I remember it came out around Christmas, yet I didn’t see it until March.  It was in theaters forever!  I could be wrong, but I think it was literally in theaters from December 1997 until September 1998.  I remember the feeling I felt once the screen went black at its conclusion – mind blown.  I realize how cheesy it sounds, but this movie in several ways changed my life.

This was the movie that made me appreciate and understand real love for the first time.

This was the movie that made me legitimately love movies.  To this day, I hold this movie up on the highest pedestal.

This was the movie that made me and millions of other boys fall in love with Kate Winslet – much like how all the girls fell in love with DiCaprio.

On a light-hearted note, this movie made me realize that going on a cruise is not for me. But in all seriousness, this movie also carries a heavy dose of nostalgia with it.  Every time I watch it, I’m taken back to my childhood and to those same emotions all over again.

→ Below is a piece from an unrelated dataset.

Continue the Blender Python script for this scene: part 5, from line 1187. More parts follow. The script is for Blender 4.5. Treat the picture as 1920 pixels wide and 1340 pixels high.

Titanic revolves around not just a love story, but a story nonetheless, that William Shakespeare would surely have endorsed.  I have always believed Shakespeare shows up everywhere in this film, starting with the main characters.

Jack, a bottom of the barrel teenager who has nothing on him but the clothes on his back, and nobody in his corner except for his best friend, Fabrizio, both winning a golden ticket onto the ship’s maiden voyage via a lucky hand in cards.  To quote Jack to Fabrizio, “We are the luckiest sons of bitches in the world!”

Rose, a teenage girl marrying into wealth in hopes that she and her mother will be able to sustain a happy life through the successes of others.

Cal, the typical chauvinist early 20th century rich man and antagonist, privileged with wealth and good looks but shows no signs of a soul.

There are several Shakespearean-like scenes all through the film, as well.  The meeting and build-up of Rose and Jack’s relationship – finding ways to sneak off and be together despite their cultural and class differences, is comparable to Romeo and Juliet’s story.  Titanic’s audience is enthralled with the emotional tennis match of frustration from the obstacles against Jack and Rose, and a vicarious envy for their real love.

Kate Winslet and Leonardo DiCaprio displayed the epitome of on-screen chemistry as Rose and Jack.

Heartbreaking scenes that also come to mind are the band members playing together as the ship sinks, the old couple embracing in their bed preparing for their imminent deaths together, and the preacher holding on to the boat with one hand and grasping on to several other doomed passengers with the other while praying one final prayer to his final congregation.  And, of course, the ending of the film – with Jack and Rose stranded in the middle of the frigid ocean on a floating door (a door that would NOT have fit the two of them on it together for longer than a minute or two, I might add) with Jack giving up his life so that Rose can go on to survive and have a full life of her own.

That’s real love, but also a real tragedy.  Shakespeare was always the best at blending the two together.  I mean, it doesn’t get more heartwarming and heartbreaking at the same time than Rose saying “I’ll never let go, Jack” as she rips away her frozen hand from his and kisses it goodbye as he descends to his grave.

Titanic is timeless in more ways than one.  Not only is its core content a classic story that can always be molded into a relatable, current time frame, but also it’s a film that’s historical in itself from winning 11 Oscars (including Best Picture), which is tied for the most ever with Ben-Hur and The Lord of the Rings: The Return of the King.  It was nominated for 14 Oscars, which is also tied for the most ever with All About Eve and now La La Land.  The most expensive budget ever for a movie at the time ($200 million) truly earned every reward it received.  It also was the highest grossing movie of all-time until Avatar, another James Cameron classic, broke its record in 2009.     

It’s constantly on TV all the time, which helps extend its shelf life and become exposed to new generations.  Twenty years later, when Titanic shows up on my TV guide menu, it’s always a click-and-stick.  In fact, AMC is airing it non-stop all day today in honor of Valentine’s Day.

It also helps that its two stars, Leonardo DiCaprio and Kate Winslet are two of the best actors of this generation and arguably all-time.  At this point, if you still have never seen Titanic, then I would love to know where the hell you’ve been for the past 20 years and how have you’ve managed to turn a blind eye toward it for this long!

Titanic is often wrongfully categorized as a “chick-flick.”  It’s really far from it.  It has everything that anyone, chick or bro, could ever desire in a film – love, tragedy, comedy, action, drama, history, etc.  This film makes you laugh, it makes you cry – it makes you think and it invites you to dream.  For one single movie to have one of the most amazing casts (it doesn’t get better than DiCaprio and Winslet together), best special effects (in addition to the Hollywood explosions and floods, they literally built an exact replica of the ship with its exact dimensions), and perhaps one of the best endings ever (believe it or not, some people never put it together that Rose dies in her bed at the end and the final scene of her and Jack isn’t a flashback, but rather a heavenly view of the two and the others who perished) is hard to imagine.  James Cameron managed to achieve this feat when he gifted us with this gem.  To make a movie about a fascinating historical tragedy and somehow mold it into a wide-range, but organized story linking its historical present-day value with an equally fascinating recount of a survivor’s memory of a love lost shows Cameron’s brilliance.

I love all types of good movies across all genres, but I will gladly take Titanic over any of them any day of the week.  So, if you’re looking for a good movie to cuddle up to tonight with your significant other and get all caught up in each other’s feelings, turn on AMC and enjoy Titanic, one of the greatest movies ever made.